WRITTEN TASK: Begin with the line containing "Generate a Blender" and end with the line containing "CAMZ), (0, 0, 0, 1)))"; set down that block verbatim and nothing else.

====== EXERCISE MATERIALS ======

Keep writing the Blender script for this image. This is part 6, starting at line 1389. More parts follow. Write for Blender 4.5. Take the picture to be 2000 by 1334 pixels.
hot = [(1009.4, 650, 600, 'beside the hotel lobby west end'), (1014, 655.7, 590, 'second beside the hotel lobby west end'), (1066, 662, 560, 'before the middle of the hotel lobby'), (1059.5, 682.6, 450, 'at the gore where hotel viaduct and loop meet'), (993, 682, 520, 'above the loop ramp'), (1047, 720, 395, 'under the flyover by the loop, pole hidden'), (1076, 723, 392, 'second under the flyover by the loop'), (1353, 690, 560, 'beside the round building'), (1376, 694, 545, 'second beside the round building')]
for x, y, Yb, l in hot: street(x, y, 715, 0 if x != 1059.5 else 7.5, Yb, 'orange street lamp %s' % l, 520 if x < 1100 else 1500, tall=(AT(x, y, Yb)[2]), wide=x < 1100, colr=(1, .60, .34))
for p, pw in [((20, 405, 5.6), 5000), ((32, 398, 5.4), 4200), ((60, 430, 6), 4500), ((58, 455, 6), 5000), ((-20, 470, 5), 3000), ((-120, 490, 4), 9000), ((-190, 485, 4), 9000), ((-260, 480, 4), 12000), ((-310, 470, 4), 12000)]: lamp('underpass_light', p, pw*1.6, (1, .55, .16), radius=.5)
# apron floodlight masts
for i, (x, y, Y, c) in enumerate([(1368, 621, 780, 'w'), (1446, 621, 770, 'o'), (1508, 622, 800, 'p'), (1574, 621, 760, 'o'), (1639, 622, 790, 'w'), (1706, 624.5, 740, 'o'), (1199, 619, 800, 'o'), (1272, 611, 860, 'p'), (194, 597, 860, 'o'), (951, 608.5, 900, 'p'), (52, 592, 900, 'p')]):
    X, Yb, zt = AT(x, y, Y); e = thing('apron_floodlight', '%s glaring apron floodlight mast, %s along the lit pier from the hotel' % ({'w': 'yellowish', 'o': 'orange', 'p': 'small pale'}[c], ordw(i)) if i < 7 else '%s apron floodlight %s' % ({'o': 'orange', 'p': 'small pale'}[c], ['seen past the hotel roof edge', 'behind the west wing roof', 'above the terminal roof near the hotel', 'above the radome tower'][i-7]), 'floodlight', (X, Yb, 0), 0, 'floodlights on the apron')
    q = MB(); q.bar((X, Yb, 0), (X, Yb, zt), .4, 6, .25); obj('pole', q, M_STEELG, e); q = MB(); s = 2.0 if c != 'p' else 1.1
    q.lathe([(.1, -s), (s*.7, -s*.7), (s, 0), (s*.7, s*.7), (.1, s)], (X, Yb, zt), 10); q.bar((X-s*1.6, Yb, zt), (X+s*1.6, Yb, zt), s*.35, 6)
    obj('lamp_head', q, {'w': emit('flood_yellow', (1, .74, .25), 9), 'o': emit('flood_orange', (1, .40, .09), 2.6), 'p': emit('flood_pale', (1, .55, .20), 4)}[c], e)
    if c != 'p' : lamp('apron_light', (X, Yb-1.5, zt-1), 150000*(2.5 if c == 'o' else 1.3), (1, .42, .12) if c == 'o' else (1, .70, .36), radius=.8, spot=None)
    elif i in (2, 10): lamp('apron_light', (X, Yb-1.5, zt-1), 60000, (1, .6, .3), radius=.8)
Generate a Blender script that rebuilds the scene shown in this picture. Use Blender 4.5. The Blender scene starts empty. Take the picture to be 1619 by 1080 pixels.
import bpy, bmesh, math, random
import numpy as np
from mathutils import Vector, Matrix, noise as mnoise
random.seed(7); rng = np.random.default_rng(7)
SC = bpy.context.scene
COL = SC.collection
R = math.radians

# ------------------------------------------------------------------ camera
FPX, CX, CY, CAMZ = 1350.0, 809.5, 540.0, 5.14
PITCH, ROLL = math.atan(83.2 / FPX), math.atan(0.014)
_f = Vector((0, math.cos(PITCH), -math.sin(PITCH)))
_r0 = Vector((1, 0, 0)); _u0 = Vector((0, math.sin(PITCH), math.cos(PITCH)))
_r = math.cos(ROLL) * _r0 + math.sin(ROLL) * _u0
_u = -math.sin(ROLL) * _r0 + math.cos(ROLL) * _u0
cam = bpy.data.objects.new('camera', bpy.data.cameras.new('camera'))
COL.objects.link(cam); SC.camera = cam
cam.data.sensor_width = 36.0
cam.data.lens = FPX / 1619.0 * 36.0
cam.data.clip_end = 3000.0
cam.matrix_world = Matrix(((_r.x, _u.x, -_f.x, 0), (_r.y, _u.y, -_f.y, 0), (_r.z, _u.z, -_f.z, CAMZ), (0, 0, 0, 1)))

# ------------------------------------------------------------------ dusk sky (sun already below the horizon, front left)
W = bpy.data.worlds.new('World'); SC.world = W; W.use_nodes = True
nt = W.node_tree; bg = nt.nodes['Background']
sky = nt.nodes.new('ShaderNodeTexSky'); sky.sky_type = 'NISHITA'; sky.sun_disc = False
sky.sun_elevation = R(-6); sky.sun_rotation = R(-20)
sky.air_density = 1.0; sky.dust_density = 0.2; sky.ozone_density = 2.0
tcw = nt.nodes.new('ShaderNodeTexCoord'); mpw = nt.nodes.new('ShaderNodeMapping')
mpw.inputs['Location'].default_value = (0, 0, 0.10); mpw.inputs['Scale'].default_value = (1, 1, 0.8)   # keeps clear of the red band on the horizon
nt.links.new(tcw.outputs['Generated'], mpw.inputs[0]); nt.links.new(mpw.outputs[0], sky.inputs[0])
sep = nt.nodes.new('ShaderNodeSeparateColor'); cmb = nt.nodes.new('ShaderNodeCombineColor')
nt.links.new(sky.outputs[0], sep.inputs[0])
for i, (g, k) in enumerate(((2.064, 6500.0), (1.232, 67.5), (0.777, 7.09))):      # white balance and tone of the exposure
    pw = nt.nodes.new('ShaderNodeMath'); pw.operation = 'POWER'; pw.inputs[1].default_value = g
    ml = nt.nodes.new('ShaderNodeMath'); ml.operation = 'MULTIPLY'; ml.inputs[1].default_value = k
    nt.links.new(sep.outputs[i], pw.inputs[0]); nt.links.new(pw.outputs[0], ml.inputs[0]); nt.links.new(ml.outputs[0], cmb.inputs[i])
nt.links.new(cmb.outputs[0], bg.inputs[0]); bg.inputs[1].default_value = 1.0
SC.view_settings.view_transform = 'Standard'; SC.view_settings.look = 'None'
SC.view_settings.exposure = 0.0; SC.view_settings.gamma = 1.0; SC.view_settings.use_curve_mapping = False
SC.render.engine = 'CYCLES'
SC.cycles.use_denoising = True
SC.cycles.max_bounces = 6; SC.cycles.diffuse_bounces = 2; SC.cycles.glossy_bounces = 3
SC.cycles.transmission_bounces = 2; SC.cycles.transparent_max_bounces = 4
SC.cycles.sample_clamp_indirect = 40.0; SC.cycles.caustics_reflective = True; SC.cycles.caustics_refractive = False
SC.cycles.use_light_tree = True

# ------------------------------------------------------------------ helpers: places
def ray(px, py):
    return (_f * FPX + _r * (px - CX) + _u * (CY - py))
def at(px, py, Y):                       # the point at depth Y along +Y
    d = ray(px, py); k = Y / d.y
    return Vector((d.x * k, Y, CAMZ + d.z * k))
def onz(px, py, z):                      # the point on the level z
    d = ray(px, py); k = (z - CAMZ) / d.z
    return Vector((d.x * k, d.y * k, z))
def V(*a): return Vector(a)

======

SOLUTION TO THE EXERCISE:
Generate a Blender script that rebuilds the scene shown in this picture. Use Blender 4.5. The Blender scene starts empty. Take the picture to be 1619 by 1080 pixels.
import bpy, bmesh, math, random
import numpy as np
from mathutils import Vector, Matrix, noise as mnoise
random.seed(7); rng = np.random.default_rng(7)
SC = bpy.context.scene
COL = SC.collection
R = math.radians

# ------------------------------------------------------------------ camera
FPX, CX, CY, CAMZ = 1350.0, 809.5, 540.0, 5.14
PITCH, ROLL = math.atan(83.2 / FPX), math.atan(0.014)
_f = Vector((0, math.cos(PITCH), -math.sin(PITCH)))
_r0 = Vector((1, 0, 0)); _u0 = Vector((0, math.sin(PITCH), math.cos(PITCH)))
_r = math.cos(ROLL) * _r0 + math.sin(ROLL) * _u0
_u = -math.sin(ROLL) * _r0 + math.cos(ROLL) * _u0
cam = bpy.data.objects.new('camera', bpy.data.cameras.new('camera'))
COL.objects.link(cam); SC.camera = cam
cam.data.sensor_width = 36.0
cam.data.lens = FPX / 1619.0 * 36.0
cam.data.clip_end = 3000.0
cam.matrix_world = Matrix(((_r.x, _u.x, -_f.x, 0), (_r.y, _u.y, -_f.y, 0), (_r.z, _u.z, -_f.z, CAMZ), (0, 0, 0, 1)))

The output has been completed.